Wirelines

US DOE outlines plans for oil market and production overhaul in Venezuela
On 7 January, the US Department of Energy (DOE) announced that the US government had begun marketing Venezuelan crude oil in the global marketplace following the ousting and arrest of Venezuelan President Nicolás Maduro.
In a statement, the DOE said that oil transported in and out of Venezuela will go through “legitimate and authorized channels consistent with US law and national security.” The US is also selectively rolling back sanctions to enable the transport and sale of Venezuelan crude and oil products to global markets.
The DOE further said that the US will authorize the import of select oilfield equipment, parts and services to offset Venezuela’s production decline and drive near-term growth.
According to analyses by S&P Global Platts, an increase in Venezuelan crude exports would be bearish for heavy crude prices. Wider light-heavy crude spreads would benefit the US Gulf Coast and US Midwest refiners the most, given their large coking capacity, although major movement had yet to be reflected in margins as of 7 January.
Platts also noted that a potential increase in Venezuelan crude flows to the US Gulf could place downward pressure on fuel oil prices in the region, amid strong competition that might displace product currently arriving from Mexico.
Venezuela has some of the largest oil reserves in the world, at approximately 364 billion barrels of oil equivalent, according to S&P Global Energy. Oil production has fallen from 3 million barrels per day (bpd) in January 2008 to roughly 963,000 bpd in December 2025 due to a lack of investment in the country’s infrastructure.
UK government maintains Energy Profits Levy for 2026
In its 2025 Annual Budget presented on 26 November, the UK government indicated that it will remain firm on windfall taxes from oil and gas production.
Under the current tax regime, the Energy Profits Levy (EPL) adds a 38% windfall tax for producers when either oil or gas prices exceed government-set thresholds. This would bring the overall tax burden for producers to 78%, which some data shows would put the profit of companies to negative levels. For 2026-2027, the price thresholds are $90 per barrel for oil and $90 per therm for natural gas (1 therm equals 100,000 Btu).
The government has said the levy would be replaced in March 2030 with a permanent Oil and Gas Price Mechanism tax rate of 35%. However, the UK oil and gas industry had lobbied the government for an earlier replacement of the EPL, noting that the unpredictability of the current tax regime stifles investment in the UK North Sea. The EPL has already been adjusted several times since its initial implementation in 2022.
The Offshore Energies UK issued a statement in November condemning the government’s decision, noting that it will cost tens of thousands of jobs, cripple investment and undermine the UK’s energy security.
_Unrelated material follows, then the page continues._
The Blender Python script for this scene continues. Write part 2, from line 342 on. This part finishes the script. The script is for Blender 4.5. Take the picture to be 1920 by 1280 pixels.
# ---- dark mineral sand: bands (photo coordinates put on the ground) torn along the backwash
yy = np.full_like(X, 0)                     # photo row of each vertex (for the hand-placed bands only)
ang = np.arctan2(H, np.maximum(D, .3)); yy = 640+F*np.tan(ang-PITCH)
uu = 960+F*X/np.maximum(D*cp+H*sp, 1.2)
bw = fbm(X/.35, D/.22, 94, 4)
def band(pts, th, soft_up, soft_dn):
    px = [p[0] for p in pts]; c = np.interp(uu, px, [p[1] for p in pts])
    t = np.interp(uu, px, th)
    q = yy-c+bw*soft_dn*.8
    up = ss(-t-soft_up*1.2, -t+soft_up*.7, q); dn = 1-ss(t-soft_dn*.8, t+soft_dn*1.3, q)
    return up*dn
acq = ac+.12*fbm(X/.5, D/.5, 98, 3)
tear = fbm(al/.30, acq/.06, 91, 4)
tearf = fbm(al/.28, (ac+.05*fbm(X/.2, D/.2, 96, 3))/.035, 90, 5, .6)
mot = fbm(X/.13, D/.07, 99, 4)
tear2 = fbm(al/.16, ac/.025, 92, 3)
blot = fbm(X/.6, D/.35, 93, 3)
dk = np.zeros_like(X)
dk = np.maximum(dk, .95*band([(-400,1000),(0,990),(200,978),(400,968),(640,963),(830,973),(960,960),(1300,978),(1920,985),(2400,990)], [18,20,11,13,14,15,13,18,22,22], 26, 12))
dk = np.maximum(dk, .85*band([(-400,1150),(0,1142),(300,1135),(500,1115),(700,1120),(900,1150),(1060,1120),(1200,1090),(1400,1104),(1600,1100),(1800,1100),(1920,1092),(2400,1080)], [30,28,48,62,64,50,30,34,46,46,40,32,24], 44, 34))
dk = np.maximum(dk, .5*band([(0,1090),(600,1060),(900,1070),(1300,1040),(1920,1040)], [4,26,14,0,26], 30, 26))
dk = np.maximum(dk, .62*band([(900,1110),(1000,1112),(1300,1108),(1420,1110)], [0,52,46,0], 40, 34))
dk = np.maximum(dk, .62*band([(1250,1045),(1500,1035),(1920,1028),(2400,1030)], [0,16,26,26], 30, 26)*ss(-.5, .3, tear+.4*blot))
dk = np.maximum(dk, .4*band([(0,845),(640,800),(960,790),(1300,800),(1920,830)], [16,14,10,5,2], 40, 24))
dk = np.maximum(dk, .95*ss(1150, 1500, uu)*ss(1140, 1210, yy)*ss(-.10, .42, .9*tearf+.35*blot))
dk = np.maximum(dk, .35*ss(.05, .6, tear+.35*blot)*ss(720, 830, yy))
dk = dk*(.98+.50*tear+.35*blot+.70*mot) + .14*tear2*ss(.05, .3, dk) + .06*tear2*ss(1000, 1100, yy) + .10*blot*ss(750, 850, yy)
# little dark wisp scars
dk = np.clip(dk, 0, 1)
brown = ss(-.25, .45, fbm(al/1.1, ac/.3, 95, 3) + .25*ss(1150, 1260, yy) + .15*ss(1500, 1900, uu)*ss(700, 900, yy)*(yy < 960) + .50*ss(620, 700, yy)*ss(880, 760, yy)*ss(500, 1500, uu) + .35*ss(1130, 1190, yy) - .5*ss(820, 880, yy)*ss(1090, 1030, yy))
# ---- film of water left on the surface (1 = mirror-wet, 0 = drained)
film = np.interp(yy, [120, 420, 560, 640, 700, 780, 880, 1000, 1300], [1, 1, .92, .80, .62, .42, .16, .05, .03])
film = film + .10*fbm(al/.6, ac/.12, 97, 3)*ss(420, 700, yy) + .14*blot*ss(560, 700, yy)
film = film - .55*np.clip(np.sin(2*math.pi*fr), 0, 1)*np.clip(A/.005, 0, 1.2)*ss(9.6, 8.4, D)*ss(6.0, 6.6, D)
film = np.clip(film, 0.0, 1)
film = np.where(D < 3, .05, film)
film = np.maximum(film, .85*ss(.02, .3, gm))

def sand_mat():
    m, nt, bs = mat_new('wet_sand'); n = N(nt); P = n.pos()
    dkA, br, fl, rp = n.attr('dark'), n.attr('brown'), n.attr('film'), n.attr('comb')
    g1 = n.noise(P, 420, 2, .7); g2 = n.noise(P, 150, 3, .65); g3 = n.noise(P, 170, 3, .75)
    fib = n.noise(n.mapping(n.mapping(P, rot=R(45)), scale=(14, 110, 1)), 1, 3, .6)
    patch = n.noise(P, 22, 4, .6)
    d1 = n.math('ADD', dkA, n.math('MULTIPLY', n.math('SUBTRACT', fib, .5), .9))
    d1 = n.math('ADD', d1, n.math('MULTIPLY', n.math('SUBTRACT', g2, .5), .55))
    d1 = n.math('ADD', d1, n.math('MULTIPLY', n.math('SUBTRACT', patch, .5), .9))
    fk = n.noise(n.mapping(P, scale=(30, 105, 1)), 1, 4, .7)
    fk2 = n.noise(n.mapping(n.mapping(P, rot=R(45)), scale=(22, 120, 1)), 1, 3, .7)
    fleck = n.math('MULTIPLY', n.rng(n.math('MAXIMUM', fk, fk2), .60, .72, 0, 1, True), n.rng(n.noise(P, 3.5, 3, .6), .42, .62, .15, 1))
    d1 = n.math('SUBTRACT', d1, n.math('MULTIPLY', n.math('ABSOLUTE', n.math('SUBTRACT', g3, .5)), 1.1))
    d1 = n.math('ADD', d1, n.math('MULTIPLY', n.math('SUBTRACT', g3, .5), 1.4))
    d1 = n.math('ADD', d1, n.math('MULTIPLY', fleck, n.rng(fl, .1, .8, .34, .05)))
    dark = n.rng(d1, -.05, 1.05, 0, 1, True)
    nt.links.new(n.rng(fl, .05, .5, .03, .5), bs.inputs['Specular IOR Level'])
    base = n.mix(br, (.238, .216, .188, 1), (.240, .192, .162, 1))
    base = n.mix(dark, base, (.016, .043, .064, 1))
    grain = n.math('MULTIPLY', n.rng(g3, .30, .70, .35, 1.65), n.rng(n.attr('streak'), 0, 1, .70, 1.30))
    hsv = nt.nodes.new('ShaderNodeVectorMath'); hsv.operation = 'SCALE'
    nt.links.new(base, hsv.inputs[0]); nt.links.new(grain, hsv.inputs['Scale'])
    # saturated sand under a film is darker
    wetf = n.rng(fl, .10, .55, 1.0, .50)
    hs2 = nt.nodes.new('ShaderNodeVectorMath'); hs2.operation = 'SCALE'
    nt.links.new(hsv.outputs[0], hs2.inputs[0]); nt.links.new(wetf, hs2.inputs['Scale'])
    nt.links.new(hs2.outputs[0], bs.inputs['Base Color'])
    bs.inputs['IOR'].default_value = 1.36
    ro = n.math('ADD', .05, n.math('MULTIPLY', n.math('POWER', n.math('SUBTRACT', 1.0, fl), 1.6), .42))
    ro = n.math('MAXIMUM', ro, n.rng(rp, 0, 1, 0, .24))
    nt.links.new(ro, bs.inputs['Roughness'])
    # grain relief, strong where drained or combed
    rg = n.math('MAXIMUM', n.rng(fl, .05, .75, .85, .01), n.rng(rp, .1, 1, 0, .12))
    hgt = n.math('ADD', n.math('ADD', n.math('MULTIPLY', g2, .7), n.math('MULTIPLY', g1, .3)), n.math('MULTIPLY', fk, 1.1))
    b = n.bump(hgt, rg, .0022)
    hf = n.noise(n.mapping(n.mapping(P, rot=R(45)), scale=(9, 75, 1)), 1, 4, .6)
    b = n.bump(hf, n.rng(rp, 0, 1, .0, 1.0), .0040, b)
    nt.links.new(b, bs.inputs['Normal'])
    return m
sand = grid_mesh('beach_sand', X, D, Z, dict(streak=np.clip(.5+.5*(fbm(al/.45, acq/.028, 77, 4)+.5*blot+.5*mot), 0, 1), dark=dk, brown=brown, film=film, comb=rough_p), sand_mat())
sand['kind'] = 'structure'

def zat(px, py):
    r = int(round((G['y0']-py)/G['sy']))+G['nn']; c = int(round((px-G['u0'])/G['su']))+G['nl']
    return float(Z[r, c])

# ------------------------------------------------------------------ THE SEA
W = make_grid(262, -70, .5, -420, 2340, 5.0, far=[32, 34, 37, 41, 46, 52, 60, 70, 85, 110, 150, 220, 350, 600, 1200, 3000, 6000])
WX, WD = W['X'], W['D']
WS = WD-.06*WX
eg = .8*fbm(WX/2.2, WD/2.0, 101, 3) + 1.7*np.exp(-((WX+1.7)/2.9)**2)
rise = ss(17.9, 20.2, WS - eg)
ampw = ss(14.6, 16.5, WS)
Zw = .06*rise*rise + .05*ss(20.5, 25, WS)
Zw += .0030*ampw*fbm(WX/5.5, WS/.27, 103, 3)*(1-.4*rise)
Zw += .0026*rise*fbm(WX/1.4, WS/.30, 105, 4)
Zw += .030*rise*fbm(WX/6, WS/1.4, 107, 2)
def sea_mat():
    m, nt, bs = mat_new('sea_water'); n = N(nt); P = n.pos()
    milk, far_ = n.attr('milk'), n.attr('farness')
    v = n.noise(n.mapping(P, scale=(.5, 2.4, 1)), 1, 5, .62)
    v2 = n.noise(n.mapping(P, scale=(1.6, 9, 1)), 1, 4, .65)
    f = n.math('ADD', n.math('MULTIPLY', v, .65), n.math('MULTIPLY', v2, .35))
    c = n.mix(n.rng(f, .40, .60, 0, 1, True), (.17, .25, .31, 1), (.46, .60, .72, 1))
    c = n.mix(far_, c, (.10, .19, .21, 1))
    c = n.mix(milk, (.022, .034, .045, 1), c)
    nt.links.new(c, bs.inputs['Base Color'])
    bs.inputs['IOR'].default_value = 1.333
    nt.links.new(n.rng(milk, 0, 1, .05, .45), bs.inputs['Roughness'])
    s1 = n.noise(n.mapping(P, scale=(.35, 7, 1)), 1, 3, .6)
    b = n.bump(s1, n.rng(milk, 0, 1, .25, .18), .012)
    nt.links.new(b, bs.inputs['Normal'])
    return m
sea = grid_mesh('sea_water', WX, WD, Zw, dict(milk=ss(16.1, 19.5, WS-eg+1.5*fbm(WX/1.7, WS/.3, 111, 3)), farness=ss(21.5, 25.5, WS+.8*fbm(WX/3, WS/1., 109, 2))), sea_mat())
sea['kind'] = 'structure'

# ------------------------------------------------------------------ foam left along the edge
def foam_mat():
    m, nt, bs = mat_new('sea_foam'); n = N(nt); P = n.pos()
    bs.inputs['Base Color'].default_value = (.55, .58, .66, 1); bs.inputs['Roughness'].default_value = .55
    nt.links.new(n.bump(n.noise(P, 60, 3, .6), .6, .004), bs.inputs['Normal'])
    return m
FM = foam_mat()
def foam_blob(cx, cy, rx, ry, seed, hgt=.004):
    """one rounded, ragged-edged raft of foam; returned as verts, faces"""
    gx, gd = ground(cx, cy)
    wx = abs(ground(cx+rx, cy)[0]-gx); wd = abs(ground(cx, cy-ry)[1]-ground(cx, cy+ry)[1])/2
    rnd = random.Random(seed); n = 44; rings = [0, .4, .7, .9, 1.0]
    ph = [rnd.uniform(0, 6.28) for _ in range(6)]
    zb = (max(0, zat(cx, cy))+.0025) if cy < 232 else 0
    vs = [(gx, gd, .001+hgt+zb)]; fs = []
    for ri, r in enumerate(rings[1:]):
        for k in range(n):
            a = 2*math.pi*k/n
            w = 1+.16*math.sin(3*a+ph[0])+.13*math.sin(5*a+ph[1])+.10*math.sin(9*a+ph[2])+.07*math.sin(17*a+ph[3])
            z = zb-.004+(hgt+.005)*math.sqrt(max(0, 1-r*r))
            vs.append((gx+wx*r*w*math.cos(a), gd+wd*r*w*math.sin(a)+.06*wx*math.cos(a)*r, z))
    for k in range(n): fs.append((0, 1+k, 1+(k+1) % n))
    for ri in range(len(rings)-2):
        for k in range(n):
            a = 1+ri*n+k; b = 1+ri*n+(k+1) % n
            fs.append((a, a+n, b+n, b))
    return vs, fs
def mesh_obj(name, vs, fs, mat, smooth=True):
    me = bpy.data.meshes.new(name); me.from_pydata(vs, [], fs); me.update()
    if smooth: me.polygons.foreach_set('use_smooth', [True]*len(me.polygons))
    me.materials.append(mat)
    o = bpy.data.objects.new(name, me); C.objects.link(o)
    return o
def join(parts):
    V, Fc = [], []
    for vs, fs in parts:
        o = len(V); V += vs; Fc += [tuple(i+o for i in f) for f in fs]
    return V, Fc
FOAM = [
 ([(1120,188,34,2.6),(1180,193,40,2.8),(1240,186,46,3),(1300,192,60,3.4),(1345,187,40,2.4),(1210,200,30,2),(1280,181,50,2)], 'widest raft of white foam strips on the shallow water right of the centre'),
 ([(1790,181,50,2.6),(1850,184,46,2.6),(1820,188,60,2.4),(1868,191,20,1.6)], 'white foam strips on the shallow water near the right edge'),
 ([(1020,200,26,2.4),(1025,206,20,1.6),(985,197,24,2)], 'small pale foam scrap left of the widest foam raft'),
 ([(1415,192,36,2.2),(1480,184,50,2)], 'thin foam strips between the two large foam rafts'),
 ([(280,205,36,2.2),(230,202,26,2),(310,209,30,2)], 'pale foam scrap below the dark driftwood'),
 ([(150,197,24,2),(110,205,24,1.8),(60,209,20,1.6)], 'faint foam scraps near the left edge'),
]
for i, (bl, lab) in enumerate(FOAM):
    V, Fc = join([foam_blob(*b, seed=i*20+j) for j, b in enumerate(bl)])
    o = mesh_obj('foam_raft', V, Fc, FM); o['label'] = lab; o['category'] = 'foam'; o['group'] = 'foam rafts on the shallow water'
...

The group’s CEO David Whitehouse stated: “Fixing this outdated tax is the key to unlocking billions in investment across the UK’s entire energy mix. Waiting four years for reform of this tax is too late. The North Sea continues to be one of the least competitive places for our industry in the world.”
Click here to read about the UK’s planned Oil and Gas Price Mechanism.
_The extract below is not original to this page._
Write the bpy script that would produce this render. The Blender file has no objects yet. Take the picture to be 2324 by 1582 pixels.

US House passes SPEED Act in major step to modernize federal permitting process
On 18 December, the US House of Representatives passed the Standardizing Permitting and Expediting Economic Development (SPEED) Act, a permitting reform bill aimed at simplifying federal environmental reviews and accelerating approvals for major energy, infrastructure, manufacturing and data center projects.
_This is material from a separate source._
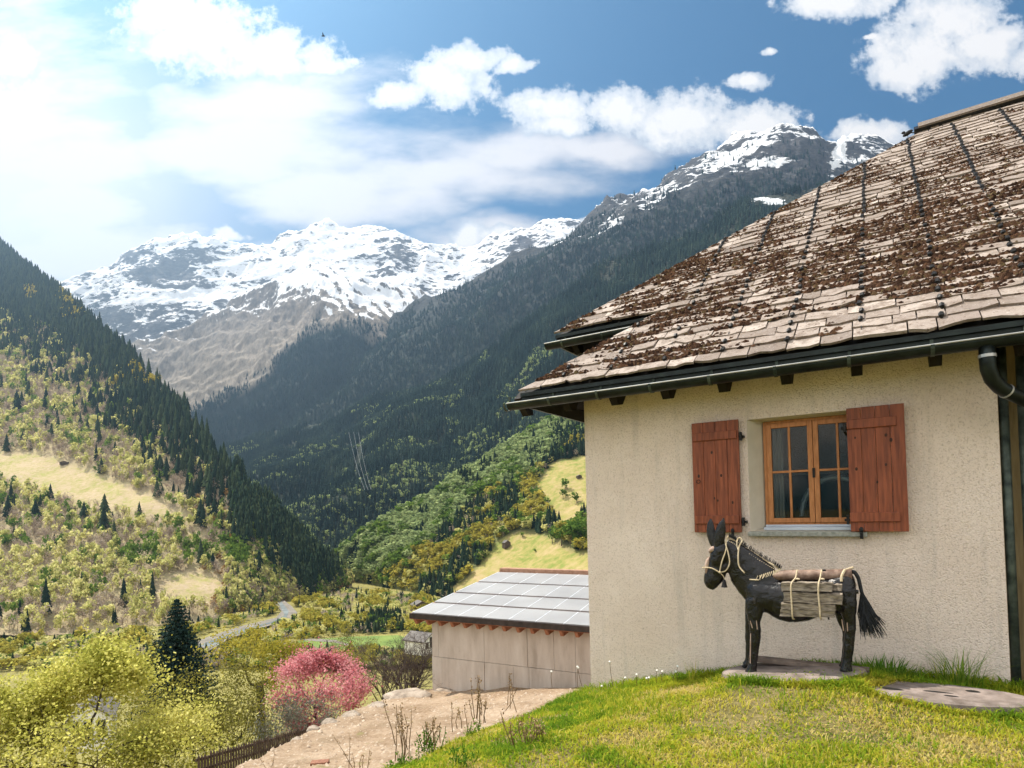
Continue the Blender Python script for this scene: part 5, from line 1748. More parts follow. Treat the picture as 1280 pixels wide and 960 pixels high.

The SPEED Act is sponsored by House Natural Resources Committee Chairman Bruce Westerman (R-Ark.) and co-sponsored by Representative Jared Golden (D-Maine). It is one of the most significant attempts in decades to amend the National Environmental Policy Act (NEPA).
NEPA sets guidelines for evaluating the environmental impact of all major federal actions and established the Council on Environmental Quality. The SPEED Act would streamline environmental reviews and shorten approval timelines, changes supporters say are needed to reduce delays and litigation risks that have slowed the development of energy and infrastructure projects.
The Senate had not scheduled a vote on the bill as of 12 January.
Click here to read about the House Natural Resources Committee’s SPEED Act.
OPEC+ reaffirms pause on planned production hikes
On 4 January, OPEC+ confirmed it would keep oil production steady through Q1 2026, as eight key producers reaffirmed their commitment to market stability. The group had announced in November 2025 its intent to pause planned production increases in February and March 2026, citing seasonal demand; this decision was affirmed in the latest meeting.
However, the eight OPEC+ members – Saudi Arabia, Russia, Iraq, the UAE, Kuwait, Kazakhstan, Algeria and Oman – also said that the previously announced voluntary cuts of 1.65 million barrels per day could be returned to the market either in part or in full depending on evolving market conditions. The group emphasized it would remain flexible and noted it would meet again on 1 February to review market conditions.